_What the exercise asks_. Look through the material below and copy exactly the lines from the line with "Write the bpy" to the line with "scene = bpy.context.scene", those two lines included.
^^^^
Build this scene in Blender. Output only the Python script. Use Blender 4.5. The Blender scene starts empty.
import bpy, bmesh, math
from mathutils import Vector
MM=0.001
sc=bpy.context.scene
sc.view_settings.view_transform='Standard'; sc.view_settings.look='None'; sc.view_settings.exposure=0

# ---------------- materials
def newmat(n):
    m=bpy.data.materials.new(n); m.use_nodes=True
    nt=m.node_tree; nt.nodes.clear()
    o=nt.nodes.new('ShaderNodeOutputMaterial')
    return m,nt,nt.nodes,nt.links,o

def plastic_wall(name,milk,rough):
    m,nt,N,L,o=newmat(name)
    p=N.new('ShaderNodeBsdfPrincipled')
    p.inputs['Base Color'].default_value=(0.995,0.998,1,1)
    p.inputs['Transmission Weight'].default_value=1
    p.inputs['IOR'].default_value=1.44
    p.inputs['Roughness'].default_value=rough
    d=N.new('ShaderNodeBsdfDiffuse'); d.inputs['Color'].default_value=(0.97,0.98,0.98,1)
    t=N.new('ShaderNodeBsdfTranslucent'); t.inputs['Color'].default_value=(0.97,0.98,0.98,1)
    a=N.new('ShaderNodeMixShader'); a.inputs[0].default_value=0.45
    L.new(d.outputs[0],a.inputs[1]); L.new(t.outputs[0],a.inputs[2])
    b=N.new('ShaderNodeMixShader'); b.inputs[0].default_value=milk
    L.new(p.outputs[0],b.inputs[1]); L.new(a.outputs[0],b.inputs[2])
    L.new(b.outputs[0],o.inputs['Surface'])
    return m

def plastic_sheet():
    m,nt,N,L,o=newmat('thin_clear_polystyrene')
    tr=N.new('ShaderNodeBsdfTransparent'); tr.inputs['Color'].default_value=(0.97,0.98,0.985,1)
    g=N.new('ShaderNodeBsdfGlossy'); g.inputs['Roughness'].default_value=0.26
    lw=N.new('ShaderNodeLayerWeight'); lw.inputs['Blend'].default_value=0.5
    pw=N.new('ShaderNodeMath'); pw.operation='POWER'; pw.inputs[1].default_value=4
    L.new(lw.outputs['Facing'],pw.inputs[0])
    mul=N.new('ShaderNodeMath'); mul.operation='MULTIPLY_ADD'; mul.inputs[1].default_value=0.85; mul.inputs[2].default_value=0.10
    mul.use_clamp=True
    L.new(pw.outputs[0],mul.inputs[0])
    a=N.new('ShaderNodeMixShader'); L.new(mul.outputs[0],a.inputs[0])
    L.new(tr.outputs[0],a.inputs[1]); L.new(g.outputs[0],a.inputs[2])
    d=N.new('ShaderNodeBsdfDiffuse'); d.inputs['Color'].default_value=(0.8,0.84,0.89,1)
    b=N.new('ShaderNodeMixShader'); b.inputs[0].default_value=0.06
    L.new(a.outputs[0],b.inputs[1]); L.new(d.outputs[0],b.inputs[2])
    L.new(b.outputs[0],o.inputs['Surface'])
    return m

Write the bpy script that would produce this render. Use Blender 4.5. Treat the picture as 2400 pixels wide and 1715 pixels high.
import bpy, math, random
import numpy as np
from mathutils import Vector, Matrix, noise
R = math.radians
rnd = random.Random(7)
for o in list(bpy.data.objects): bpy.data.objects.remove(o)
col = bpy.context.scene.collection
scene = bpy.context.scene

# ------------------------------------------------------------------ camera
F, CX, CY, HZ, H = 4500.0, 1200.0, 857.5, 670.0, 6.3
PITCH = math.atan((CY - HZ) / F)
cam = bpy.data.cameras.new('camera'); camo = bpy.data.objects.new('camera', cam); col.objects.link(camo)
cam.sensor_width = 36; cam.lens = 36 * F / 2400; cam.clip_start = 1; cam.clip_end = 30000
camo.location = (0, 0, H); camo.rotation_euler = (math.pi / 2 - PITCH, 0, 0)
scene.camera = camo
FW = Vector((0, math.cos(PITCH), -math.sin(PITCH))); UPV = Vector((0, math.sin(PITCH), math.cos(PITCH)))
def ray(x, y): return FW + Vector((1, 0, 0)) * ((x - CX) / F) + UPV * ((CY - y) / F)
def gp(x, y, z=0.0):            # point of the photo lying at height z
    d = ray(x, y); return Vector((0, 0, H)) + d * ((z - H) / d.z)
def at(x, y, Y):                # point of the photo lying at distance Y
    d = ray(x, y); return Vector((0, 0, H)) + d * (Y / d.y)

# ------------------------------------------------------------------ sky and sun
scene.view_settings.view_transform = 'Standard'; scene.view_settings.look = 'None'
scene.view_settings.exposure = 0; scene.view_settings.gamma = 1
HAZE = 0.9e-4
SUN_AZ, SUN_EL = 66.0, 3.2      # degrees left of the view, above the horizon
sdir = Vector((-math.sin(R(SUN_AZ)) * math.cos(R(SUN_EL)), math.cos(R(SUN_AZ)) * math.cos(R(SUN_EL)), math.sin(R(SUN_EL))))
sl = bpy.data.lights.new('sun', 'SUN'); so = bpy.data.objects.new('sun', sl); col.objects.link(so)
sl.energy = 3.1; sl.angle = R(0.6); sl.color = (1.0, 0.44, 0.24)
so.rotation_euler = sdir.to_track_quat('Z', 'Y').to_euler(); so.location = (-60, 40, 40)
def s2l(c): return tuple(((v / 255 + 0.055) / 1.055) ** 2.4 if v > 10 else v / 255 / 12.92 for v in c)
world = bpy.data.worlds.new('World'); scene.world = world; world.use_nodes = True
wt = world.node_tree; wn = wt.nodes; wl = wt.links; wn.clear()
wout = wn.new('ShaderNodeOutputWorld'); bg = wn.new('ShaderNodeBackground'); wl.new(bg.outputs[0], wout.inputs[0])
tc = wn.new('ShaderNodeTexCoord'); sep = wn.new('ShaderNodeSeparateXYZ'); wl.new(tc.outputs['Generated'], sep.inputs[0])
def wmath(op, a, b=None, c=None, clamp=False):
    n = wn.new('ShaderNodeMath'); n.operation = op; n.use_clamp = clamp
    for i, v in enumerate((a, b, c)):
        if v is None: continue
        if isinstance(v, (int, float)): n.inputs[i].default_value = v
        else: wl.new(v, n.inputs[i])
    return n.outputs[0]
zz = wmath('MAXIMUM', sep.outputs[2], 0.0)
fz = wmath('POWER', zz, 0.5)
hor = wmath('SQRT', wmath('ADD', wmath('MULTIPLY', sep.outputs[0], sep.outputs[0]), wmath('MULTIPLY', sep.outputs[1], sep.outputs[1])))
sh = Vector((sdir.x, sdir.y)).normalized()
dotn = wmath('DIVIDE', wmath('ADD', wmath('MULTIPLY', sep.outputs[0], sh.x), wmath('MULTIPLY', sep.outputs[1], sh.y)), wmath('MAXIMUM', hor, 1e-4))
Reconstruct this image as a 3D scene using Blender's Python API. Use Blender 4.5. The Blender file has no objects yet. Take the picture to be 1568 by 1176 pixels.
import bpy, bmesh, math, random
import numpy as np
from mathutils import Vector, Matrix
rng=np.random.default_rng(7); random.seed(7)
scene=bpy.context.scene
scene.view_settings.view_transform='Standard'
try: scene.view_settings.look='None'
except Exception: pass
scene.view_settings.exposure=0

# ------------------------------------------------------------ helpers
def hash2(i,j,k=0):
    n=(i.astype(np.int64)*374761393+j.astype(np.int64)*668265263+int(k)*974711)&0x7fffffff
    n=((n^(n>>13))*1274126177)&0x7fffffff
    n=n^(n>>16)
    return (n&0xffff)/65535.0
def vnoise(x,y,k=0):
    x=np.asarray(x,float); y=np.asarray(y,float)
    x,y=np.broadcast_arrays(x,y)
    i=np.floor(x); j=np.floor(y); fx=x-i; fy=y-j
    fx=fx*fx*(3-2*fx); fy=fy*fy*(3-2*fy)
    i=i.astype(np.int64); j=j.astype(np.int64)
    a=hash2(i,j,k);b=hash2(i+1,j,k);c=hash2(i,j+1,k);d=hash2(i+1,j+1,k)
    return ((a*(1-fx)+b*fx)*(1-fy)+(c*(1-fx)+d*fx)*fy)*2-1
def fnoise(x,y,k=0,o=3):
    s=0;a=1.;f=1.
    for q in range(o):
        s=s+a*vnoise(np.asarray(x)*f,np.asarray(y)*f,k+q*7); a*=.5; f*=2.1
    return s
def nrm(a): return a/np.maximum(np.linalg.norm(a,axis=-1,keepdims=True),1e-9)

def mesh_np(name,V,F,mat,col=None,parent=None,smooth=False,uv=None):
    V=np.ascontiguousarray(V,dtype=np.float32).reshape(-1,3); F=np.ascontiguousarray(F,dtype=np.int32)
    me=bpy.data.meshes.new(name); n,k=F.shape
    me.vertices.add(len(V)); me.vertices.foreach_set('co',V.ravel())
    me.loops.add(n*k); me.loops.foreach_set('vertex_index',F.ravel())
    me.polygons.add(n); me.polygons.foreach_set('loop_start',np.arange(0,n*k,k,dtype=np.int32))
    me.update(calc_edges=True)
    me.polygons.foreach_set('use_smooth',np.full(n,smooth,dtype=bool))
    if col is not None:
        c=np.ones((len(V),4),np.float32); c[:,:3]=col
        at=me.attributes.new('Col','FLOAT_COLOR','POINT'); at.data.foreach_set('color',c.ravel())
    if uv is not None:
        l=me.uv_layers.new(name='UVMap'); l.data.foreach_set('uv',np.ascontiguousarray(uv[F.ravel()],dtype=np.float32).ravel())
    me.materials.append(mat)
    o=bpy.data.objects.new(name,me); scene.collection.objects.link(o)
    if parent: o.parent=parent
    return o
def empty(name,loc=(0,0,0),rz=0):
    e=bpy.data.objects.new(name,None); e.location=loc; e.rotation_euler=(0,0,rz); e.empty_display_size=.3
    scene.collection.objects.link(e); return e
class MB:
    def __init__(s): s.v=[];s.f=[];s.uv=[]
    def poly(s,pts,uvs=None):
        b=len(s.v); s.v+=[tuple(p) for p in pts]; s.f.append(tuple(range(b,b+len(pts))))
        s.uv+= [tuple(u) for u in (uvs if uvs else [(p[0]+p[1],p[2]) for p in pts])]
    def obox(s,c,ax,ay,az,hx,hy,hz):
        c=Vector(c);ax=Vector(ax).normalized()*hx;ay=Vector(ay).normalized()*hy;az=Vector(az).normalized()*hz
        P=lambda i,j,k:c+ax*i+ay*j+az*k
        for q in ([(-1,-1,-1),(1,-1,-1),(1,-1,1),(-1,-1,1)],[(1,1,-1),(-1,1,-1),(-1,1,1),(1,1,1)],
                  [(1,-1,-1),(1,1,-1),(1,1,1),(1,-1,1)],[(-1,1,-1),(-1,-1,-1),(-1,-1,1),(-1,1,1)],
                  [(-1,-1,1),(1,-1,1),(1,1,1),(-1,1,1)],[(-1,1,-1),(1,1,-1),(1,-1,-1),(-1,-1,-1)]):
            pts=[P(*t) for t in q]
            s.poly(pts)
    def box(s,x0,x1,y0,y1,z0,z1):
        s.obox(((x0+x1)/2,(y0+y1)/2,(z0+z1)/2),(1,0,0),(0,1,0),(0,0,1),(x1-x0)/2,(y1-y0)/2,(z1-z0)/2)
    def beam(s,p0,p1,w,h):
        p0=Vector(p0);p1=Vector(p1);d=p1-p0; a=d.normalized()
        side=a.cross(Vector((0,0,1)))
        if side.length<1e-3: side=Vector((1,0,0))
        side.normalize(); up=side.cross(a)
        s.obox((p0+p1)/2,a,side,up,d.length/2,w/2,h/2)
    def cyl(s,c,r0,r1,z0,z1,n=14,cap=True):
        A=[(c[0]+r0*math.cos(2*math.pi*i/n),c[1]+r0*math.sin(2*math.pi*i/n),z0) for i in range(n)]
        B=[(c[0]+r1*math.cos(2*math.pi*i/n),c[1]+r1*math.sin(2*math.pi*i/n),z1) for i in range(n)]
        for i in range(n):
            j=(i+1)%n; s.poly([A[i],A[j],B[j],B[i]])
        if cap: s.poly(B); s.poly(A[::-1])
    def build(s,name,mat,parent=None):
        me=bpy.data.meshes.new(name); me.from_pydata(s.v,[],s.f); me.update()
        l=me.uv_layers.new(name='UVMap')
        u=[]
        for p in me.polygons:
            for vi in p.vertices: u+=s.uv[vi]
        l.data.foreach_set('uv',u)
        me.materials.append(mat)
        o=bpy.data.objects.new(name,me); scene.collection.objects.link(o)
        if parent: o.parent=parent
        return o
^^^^
_Result_.
Write the bpy script that would produce this render. Use Blender 4.5. Treat the picture as 2400 pixels wide and 1715 pixels high.
import bpy, math, random
import numpy as np
from mathutils import Vector, Matrix, noise
R = math.radians
rnd = random.Random(7)
for o in list(bpy.data.objects): bpy.data.objects.remove(o)
col = bpy.context.scene.collection
scene = bpy.context.scene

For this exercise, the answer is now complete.